Question

The relative lowering of vapour pressure of 0.2 molal solution in which the solvent in benzene is
(A) $15.6 \times {10^{ - 4}}$
(B) $15.6 \times {10^{ - 3}}$
(C) $15.6 \times {10^{ - 1}}$
(D) $0.05$

Answer 1

Hint: We know that there are two types of solutes: volatile and non-volatile. When we boil a mixture of both solutes, the non-volatile remains in the given phase, causing the vapour to produce at a lower pressure than when there is only fixed vapour. This decrease in pressure is referred to as a relative decrease in vapour pressure.
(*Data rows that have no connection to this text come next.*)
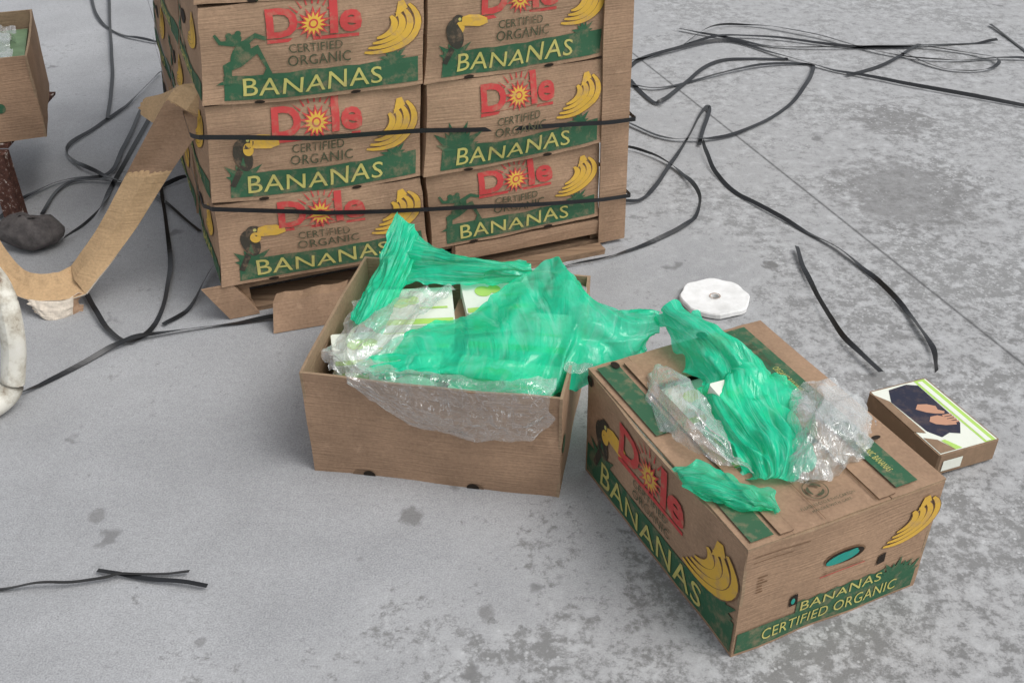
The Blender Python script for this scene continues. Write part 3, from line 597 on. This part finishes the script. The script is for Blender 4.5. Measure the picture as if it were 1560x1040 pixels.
SS="""701,4487 861,4388 1103,4268 1493,4262 1823,4310 1954,4323
681,4275 854,4509 1021,4530 1260,4381 1472,4188 1679,4113 1889,4131 2035,4114
418,3895 534,3842 689,3923 933,4054 1141,4086 1126,3963 1032,3759 886,3555 728,3420 592,3385 487,3424 357,3580
428,4014 502,4132 660,4276 861,4388 1071,4369 1363,4264 1623,4260 1805,4183 1873,4088 1793,4007 1650,4022 1524,4187
448,4097 571,4181 855,4349 1037,4195 1203,4030 1351,3933 1534,3814 1846,3639
445,3927 498,3736 543,3718 665,3924 819,4127 1077,4144
2002,4530 2040,4128
1260,3961 1442,4081 1630,4282
327,3348 430,3295 521,3172 562,2991 534,2845 449,2748 291,2638 125,2562
296,2943 386,2958 446,3058 547,3294 669,3615 696,3644 618,3344
631,3359 635,3171 680,3011 800,2822 909,2649 970,2475 1004,2302 1008,2159 984,2066
790,2661 785,2461 805,2231 856,2067
-1955,5153 -1765,4681 -1605,4469 -1429,4364
-1863,5151 -1634,4430 -1499,3990 -1396,3587
-1326,4021 -1357,3733 -1413,3532 -1453,3346 -1381,3221 -1258,3125 -1106,3056 -1011,3122
-1163,1986 -1127,2010 -994,2165 -917,2228 -754,2290 -564,2333
-1121,2465 -1017,2293 -931,2220 -893,2321 -917,2546 -991,2803 -1135,3242
-806,2562 -825,2382 -871,2297
-1499,2869 -1455,3016 -1371,3127 -1265,3149 -1269,3344 -1305,3673
-1380,2888 -1376,3081 -1261,3103 -1094,3011 -892,2783
-1251,3643 -1234,3148 -1215,2886 -1260,2729
-972,1420 -877,1424 -772,1438 -714,1451 -605,1455
-779,1463 -687,1442 -563,1420""".split('\n')
for i,s in enumerate(SS): strap(s,seed=i+1,hw=.0072 if i<8 else .0064 if i<21 else .0045,lift=.012,twist=1.3 if i<8 else 2.0 if i<21 else .8)

# ------------------------------------------------------------ fallen corner board (kraft)
K0=[(-.692,2.454,.570),(-.755,2.464,.570),(-.803,2.451,.540),(-.951,2.467,.330),(-1.040,2.455,.200),(-1.140,2.465,.080)]
K1=[(-.640,2.374,.535),(-.662,2.424,.55),(-.715,2.445,.49),(-.833,2.460,.345),(-.955,2.437,.185),(-1.080,2.376,.05)]
M1=[(-1.140,2.465,.080),(-1.168,2.432,.080),(-1.226,2.430,.080),(-1.279,2.466,.090),(-1.362,2.570,.120),(-1.42,2.7,.15)]
M0=[(-1.080,2.376,.050),(-1.127,2.358,.045),(-1.209,2.355,.045),(-1.274,2.380,.055),(-1.322,2.412,.075),(-1.40,2.49,.115)]
M2=[(-1.105,2.375,.0),(-1.136,2.340,.0),(-1.174,2.329,.002),(-1.205,2.345,.015)]
kb=empty('kraft_corner_board')
def ribbon(name,E0,E1,mat,th=.004,n=10,crease=.006,rag=0):
    a=catmull(E0,n); b=catmull(E1,n); mb=MB(); top=[];bot=[]
    for i in range(len(a)):
        d=(a[min(i+1,len(a)-1)]-a[max(i-1,0)]); wv=b[i]-a[i]; nn=d.cross(wv); nn=nn.normalized() if nn.length>1e-9 else Vector((0,0,1))
        if nn.z<0: nn=-nn
        r=[];q=[]
        for k in range(9):
            t=k/8; cf=1-abs(2*t-1)
            p=a[i].lerp(b[i],t)+nn*(crease*cf+.003*noise.noise(Vector((i*.3,k*.5,2))))
            if rag and i in (0,len(a)-1): p=p+noise.noise_vector(Vector((k*1.7,i,3)))*rag
            r.append(p); q.append(p-nn*th)
        top.append(r);bot.append(q)
    mb.grid(top,mat,False); mb.grid([r[::-1] for r in bot],'cardboard',True)
    for e in (0,-1): mb.grid([[r[e] for r in top],[r[e] for r in bot]],'kraft_torn',False); mb.grid([top[e],bot[e]],'kraft_torn',False)
    return mb.done(name,kb)
ribbon('board_arm',K0,K1,'kraft_board',crease=.012); ribbon('board_fold',M1,M0,'kraft_board',crease=-.008)
ribbon('torn_end',[tuple(p) for p in [(-1.095,2.378,.056),(-1.127,2.356,.044),(-1.185,2.353,.044),(-1.22,2.356,.048)]],M2,'kraft_torn',th=.002,crease=.004,rag=.016)
ribbon('far_end',[(-.88,2.88,.44),(-.95,2.93,.37),(-1.05,3.0,.32)],[(-.93,2.78,.36),(-.98,2.86,.30),(-1.06,2.96,.29)],'kraft_board',rag=.01)

# ------------------------------------------------------------ cart with a box
cart=empty('hand_cart')
mb=MB()
boxv(mb,-1.475,-1.425,2.85,2.895,.0,.212,'rusty_steel'); boxv(mb,-2.1,-1.43,2.90,3.30,.212,.222,'rusty_steel'); boxv(mb,-2.1,-2.05,2.95,3.0,0,.211,'rusty_steel')
mb.done('platform',cart)
def tube(mb,P,r,mat,n=14):
    P=catmull(P,10); rows=[]
    for i,p in enumerate(P):
        d=(P[min(i+1,len(P)-1)]-P[max(i-1,0)]).normalized(); s=d.cross(Vector((0,0,1)) if abs(d.z)<.9 else Vector((1,0,0))).normalized(); u=s.cross(d)
        rows.append([p+(s*math.cos(a)+u*math.sin(a))*r for a in [2*math.pi*k/n for k in range(n+1)]])
    mb.grid(rows,mat,True); mb.add(rows[0][:n],[tuple(range(n))],mat); mb.add(rows[-1][:n],[tuple(range(n))],mat)
mb=MB(); dx=.024; tube(mb,[(-1.6,2.5,.36),(-1.35+dx,2.25,.35),(-1.165+dx,2.06,.315),(-1.122+dx,2.02,.27),(-1.112+dx,1.995,.2),(-1.124+dx,1.984,.12),(-1.15+dx,1.960,.045),(-1.20,1.90,.026),(-1.35,1.85,.024)],.026,'white_paint')
tube(mb,[(-1.6,2.5,.36),(-1.9,2.8,.34),(-1.95,2.96,.22)],.02,'white_paint'); mb.done('tube_frame',cart)
mb=MB(); rows=[]
for j in range(13):
    th_=math.pi*j/12
    rows.append([Vector((-1.345+.09*math.sin(th_)*math.cos(a),2.715+.06*math.sin(th_)*math.sin(a),.048+.046*math.cos(th_)))+noise.noise_vector(Vector((math.cos(a)*1.4,math.sin(a)*1.4,th_*1.3)))*.014 for a in [2*math.pi*k/20 for k in range(21)]])
mb.grid(rows,'rubber',True); mb.done('caster_wheel',cart)
CM=frame(-1.335,2.95,.312,.225)@Matrix.Translation((-.5,0,0)); cbx=empty('carton_of_bags',CM)
mb=MB(); F2_,R2_,_,_=openbox(mb,.5,.42,.24); put(mb,[ELL(.40,.10,.014,.014,'ink_green',1)],lambda s,t,o:F2_(s/.5,t/.24,o)); mb.done('carton',cbx)
def cl(pts): return [CM@Vector(p) for p in pts]
rr=[[(.05+.40*i/5, .03+.36*j/4, .20+.05*math.sin(math.pi*i/5)*math.sin(math.pi*j/4)+random.uniform(-.01,.02)) for i in range(6)] for j in range(5)]
simple('produce_green',(.20,.30,.17),.6)
wfilm('bags',cbx,[(([cl(r) for r in rr],'film_white'),dict(nu=14,nv=14,amp=.02,fold=(4,4),seed=61,fine=.006))])
mb=MB(); boxv(mb,.02,.48,.02,.40,.01,.19,'produce_green'); mb.done('produce',cbx)

# ------------------------------------------------------------ light & camera
w=bpy.data.worlds.new("World"); sc.world=w; w.use_nodes=True; nt=w.node_tree; bg=nt.nodes['Background']
sky=N(nt,'ShaderNodeTexSky',sky_type='NISHITA'); sky.sun_disc=False; el,az=math.radians(55),math.radians(115)
sky.sun_elevation=el; sky.sun_rotation=az; sky.dust_density=3; sky.air_density=1.2
hs=N(nt,'ShaderNodeHueSaturation'); hs.inputs['Saturation'].default_value=.22; nt.links.new(sky.outputs[0],hs.inputs['Color']); nt.links.new(hs.outputs[0],bg.inputs[0]); bg.inputs[1].default_value=.15
sl=bpy.data.lights.new('sun','SUN'); sl.energy=1.4; sl.angle=math.radians(35); sl.color=(1,.98,.95); so=bpy.data.objects.new('sun',sl); sc.collection.objects.link(so)
sd=Vector((math.sin(az)*math.cos(el),math.cos(az)*math.cos(el),math.sin(el))); so.rotation_euler=sd.to_track_quat('Z','Y').to_euler()
cd=bpy.data.cameras.new('camera'); cd.lens=36*1678.4/1560; cd.sensor_width=36; cd.clip_end=500; cd.clip_start=.05
co=bpy.data.objects.new('camera',cd); sc.collection.objects.link(co); sc.camera=co
p_=.6011; r_=-.0057
fw=Vector((0,math.cos(p_),-math.sin(p_))); up=Vector((0,math.sin(p_),math.cos(p_))); rt=Vector((1,0,0))
R=math.cos(r_)*rt+math.sin(r_)*up; U=-math.sin(r_)*rt+math.cos(r_)*up
m=Matrix((R,U,-fw)).transposed().to_4x4(); m.translation=(0,0,1.5256); co.matrix_world=m
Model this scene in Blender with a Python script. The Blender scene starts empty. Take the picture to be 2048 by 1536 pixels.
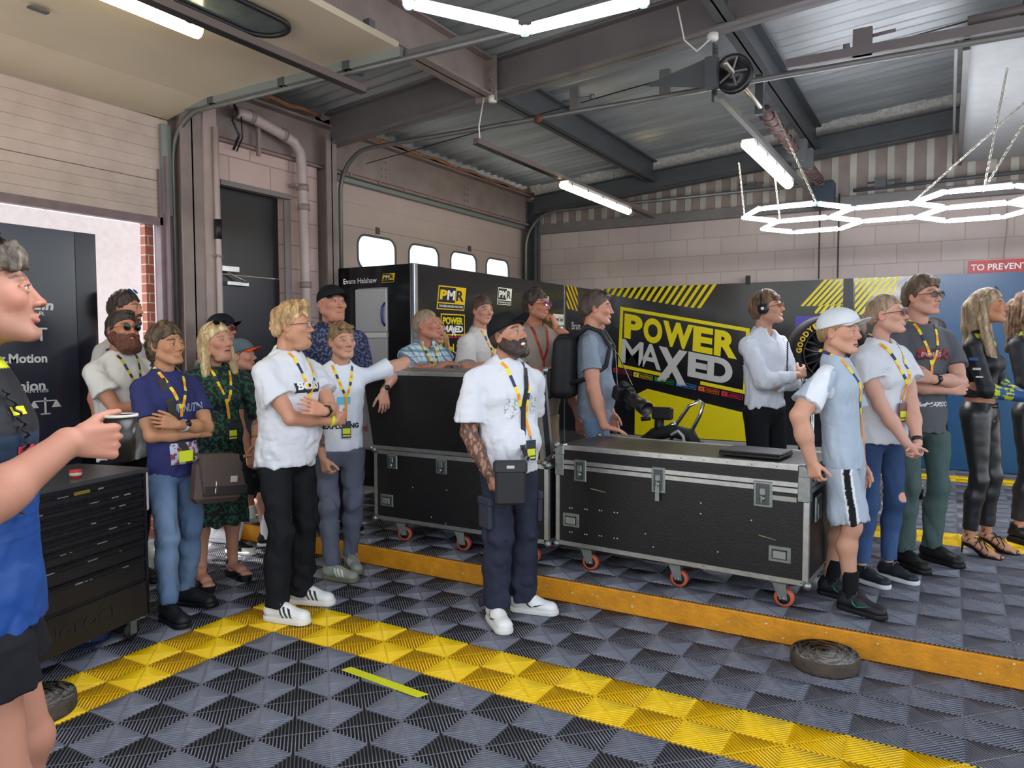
import bpy, math, random
import numpy as np
from mathutils import Vector, Matrix, noise
from mathutils.bvhtree import BVHTree
random.seed(7)
rng = np.random.default_rng(7)
SC = bpy.context.scene
COL = SC.collection
PI = math.pi
R = math.radians
# ------------------------------------------------------------------ camera maths (photo pixel -> point in the place)
FPX = 1489.0
CAMH = 1.55
_yaw, _pitch, _roll = R(30.371), R(-3.1388), R(-0.104)
_f = np.array([-math.sin(_yaw)*math.cos(_pitch), math.cos(_yaw)*math.cos(_pitch), math.sin(_pitch)])
_r = np.array([math.cos(_yaw), math.sin(_yaw), 0.0])
_u = np.cross(_r, _f)
_r2 = _r*math.cos(_roll)+_u*math.sin(_roll)
_u2 = np.cross(_r2, _f)
def _ray(x, y): return _f+_r2*(x-1024)/FPX+_u2*(768-y)/FPX
def gz(x, y, z=0.0):
    d = _ray(x, y); return np.array([0, 0, CAMH])+d*((z-CAMH)/d[2])
def gx(x, y, X):
    d = _ray(x, y); return np.array([0, 0, CAMH])+d*(X/d[0])
def gy(x, y, Y):
    d = _ray(x, y); return np.array([0, 0, CAMH])+d*(Y/d[1])
# ------------------------------------------------------------------ materials
def lin(c):
    if isinstance(c, str):
        c = tuple(int(c[i:i+2], 16)/255 for i in (0, 2, 4))
    return tuple((v/12.92 if v <= 0.04045 else ((v+0.055)/1.055)**2.4) for v in c)
_M = {}
def mat(name, col='808080', rough=.5, metal=0., spec=.5, emit=None, es=1., noise_amt=0., noise_scale=8., col2=None,
        bump=0., bump_scale=40., vcol=False, coat=0., trans=0., stretch=None, alpha=1., detail=4, thr=None, sss=0.):
    if name in _M: return _M[name]
    m = bpy.data.materials.new(name); m.use_nodes = True; _M[name] = m
    nt = m.node_tree; b = nt.nodes['Principled BSDF']
    c = (*lin(col), 1)
    b.inputs['Base Color'].default_value = c
    b.inputs['Roughness'].default_value = rough
    b.inputs['Metallic'].default_value = metal
    b.inputs['Specular IOR Level'].default_value = spec
    b.inputs['Coat Weight'].default_value = coat
    b.inputs['Coat Roughness'].default_value = .08
    b.inputs['Transmission Weight'].default_value = trans
    b.inputs['Alpha'].default_value = alpha
    if sss:
        b.inputs['Subsurface Weight'].default_value = sss
        b.inputs['Subsurface Radius'].default_value = (1, .35, .2)
        b.inputs['Subsurface Scale'].default_value = .008
    if emit:
        b.inputs['Emission Color'].default_value = (*lin(emit), 1); b.inputs['Emission Strength'].default_value = es
    tc = None
    def coords():
        nonlocal tc
        if tc is None:
            t = nt.nodes.new('ShaderNodeTexCoord'); tc = t.outputs['Object']
            if stretch:
                mp = nt.nodes.new('ShaderNodeMapping'); mp.inputs['Scale'].default_value = stretch
                nt.links.new(tc, mp.inputs['Vector']); tc = mp.outputs['Vector']
        return tc
    src = None
    if vcol:
        a = nt.nodes.new('ShaderNodeAttribute'); a.attribute_name = 'Col'; src = a.outputs['Color']
    if noise_amt or col2:
        n = nt.nodes.new('ShaderNodeTexNoise'); n.inputs['Scale'].default_value = noise_scale; n.inputs['Detail'].default_value = detail
        nt.links.new(coords(), n.inputs['Vector'])
        if col2:
            rmp = nt.nodes.new('ShaderNodeValToRGB')
            lo, hi = thr if thr else (.35, .65)
            rmp.color_ramp.elements[0].position = lo; rmp.color_ramp.elements[1].position = hi
            rmp.color_ramp.elements[0].color = c; rmp.color_ramp.elements[1].color = (*lin(col2), 1)
            nt.links.new(n.outputs['Fac'], rmp.inputs['Fac']); src = rmp.outputs['Color']
        else:
            mr = nt.nodes.new('ShaderNodeMapRange'); mr.inputs['From Min'].default_value = .3; mr.inputs['From Max'].default_value = .7
            mr.inputs['To Min'].default_value = 1-noise_amt; mr.inputs['To Max'].default_value = 1+noise_amt
            nt.links.new(n.outputs['Fac'], mr.inputs['Value'])
            mx = nt.nodes.new('ShaderNodeMix'); mx.data_type = 'RGBA'; mx.blend_type = 'MULTIPLY'; mx.inputs['Factor'].default_value = 1
            if src: nt.links.new(src, mx.inputs['A'])
            else: mx.inputs['A'].default_value = c
            nt.links.new(mr.outputs['Result'], mx.inputs['B']); src = mx.outputs['Result']
    if src: nt.links.new(src, b.inputs['Base Color'])
    if bump:
        n2 = nt.nodes.new('ShaderNodeTexNoise'); n2.inputs['Scale'].default_value = bump_scale; n2.inputs['Detail'].default_value = 3
        nt.links.new(coords(), n2.inputs['Vector'])
        bp = nt.nodes.new('ShaderNodeBump'); bp.inputs['Strength'].default_value = bump; bp.inputs['Distance'].default_value = .01
        nt.links.new(n2.outputs['Fac'], bp.inputs['Height']); nt.links.new(bp.outputs['Normal'], b.inputs['Normal'])
    return m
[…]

Complete Step by Step Solution:
Here in the question given that,
m (molality) = 0.2
We have to find the relative lowering in vapour pressure in the solvent of benzene,

As taking according to Raoult’s law,
lowering of vapour pressure = Mole fraction of Solute
From which we say that,
$m(molality) = \dfrac{{{X_{solute}} \times 1000}}{{(1 - {X_{solute}}){{(GMW)}_{solvent}}}}$
Here, GMW stands for Gram Molecular Weight,
Gram Molecular Weight of benzene = $(6 \times 12) + (6 \times 1) = 78$
By putting all the values in above equation,
$0.2 = \dfrac{{{X_{solute}} \times 1000}}{{(1 - {X_{solute}})78}}$
By using cross multiplication here, we get,
$15.6 - 15.6{X_{solute}} = 1000{X_{solute}}$
By doing further solution we get,
$15.6 = 1015.6{X_{solute}}$
As taking the value of this by doing calculation we get,
${X_{solute}} = 0.0156 = 15.6 \times {10^{ - 3}}$
As we mentioned above that,
The Average lowering of vapour pressure = Mole fraction of Solute = ${X_{solute}} = 0.0156 = 15.6 \times {10^{ - 3}}$
As from this we can say that, Relative lowering of vapour pressure $ = 15.6 \times {10^{ - 3}}$
Hence, the correct option is (B).

Note: As relative lowering in vapour pressure is the topic of colligative properties in which most of the numerical questions are present in it of the whole chapter and out of all that topics relative lowering in vapour pressure have the most number of numerical questions putted in from the colligative properties.